Are BVI companies entering a period of hyperactivity?

Statistically speaking, it has been a strange 12 months for British Virgin Islands company registrations. The Financial Services Commission (finally) published its quarterly statistics for Q1 2018, and these showed a 12 per cent year on year surge in incorporations as against the previous quarter. In fact, it was the highest rate of quarterly incorporations for nearly three years. Incorporation rates have traditionally been treated as a bellwether for the BVI finance industry as a whole (rightly or wrongly), and so enthusiastic press releases were the order of the day.

But it caps a slightly wild and wacky recent ride for BVI incorporation figures. Industry insiders might cast their minds back to 1 July 2017, when the BVI introduced the Beneficial Ownership Search System Act enabling UK law enforcement access to beneficial ownership information relating to BVI registered companies. At that time there was a huge amount of doom and gloom about how clients might react to this incursion into their privacy. And then, to the surprise of just about everybody, incorporation rates went up.

The next “big thing” that happened was Hurricane Irma. A demon from hell masquerading as a Category 5 hurricane, stormed into town on 6 September 2018 and caused enormous damage in the Territory, although to its eternal credit the Companies Registry was only down for a few days. Again, in the ordinary course of things, this might have been expected to have a strong negative effect on incorporation rates, but once again, to the surprise of most people, Q4 incorporation rates were up by nearly 12 per cent against the previous quarter, and nearly 10 per cent on the same quarter in the previous year.

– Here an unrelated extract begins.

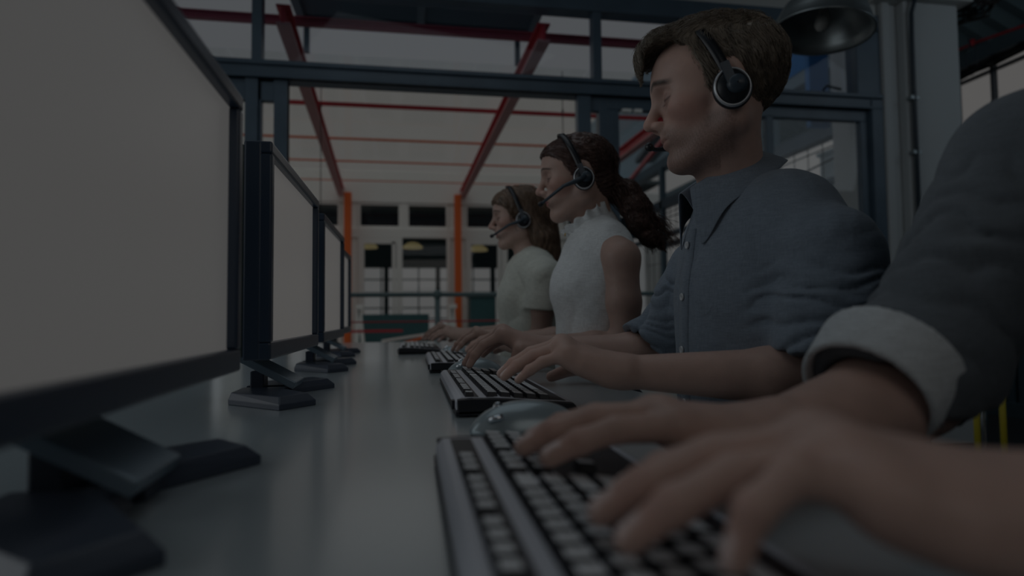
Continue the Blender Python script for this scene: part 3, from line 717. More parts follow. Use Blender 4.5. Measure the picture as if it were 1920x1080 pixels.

And then that brings us to the latest, stellar, quarterly performance. So, it seems reasonable to ask the broader question – what gives? On the surface it looks like unmitigated good news, and a strong endorsement of the BVI product. But let’s dig a little deeper into the numbers to see what else we can find. One other fairly striking statistic is the registered agent resignation numbers for Q2 and Q3 of 2017. These were the two quarters surrounding the introduction of the BOSS system, and resignation rates were over 10,000 for each quarter. Prior to that, the highest recorded figure for a quarter was just 1,397. That points to a significant cleaning up of the book by a number of registered agents. That may or may not be connected with the higher numbers of new registrations, although it is hard to construct a narrative which links resignation of old companies to registration of new ones.

The other statistic that jumps out as an outlier is registration of security interests. As a finance lawyer this is a metric which I pay keen attention to. The more security registrations which are occurring, the more debt financing is going through BVI companies, the more commercial activity they are involved in. And the last three quarters have the three highest rates of security registrations on record. Companies are not only being formed at an enhanced rate – they are also pretty active.

Taking the mishmash of statistics together, there isn’t a single obvious narrative that jumps out, but the one which seems most likely is this: BVI companies are entering a period of hyperactivity because the global economy is racing right now. High growth rates combined with rising interest rates have caused a surge in SPV formation seeking to capitalise on lower borrowing rates before monetary conditions tighten.

Whether that means that the recent surge in incorporation rates is sustainable or whether they are more likely to fade back towards medium term trend lines is something to watch for in future quarterly statistical reports.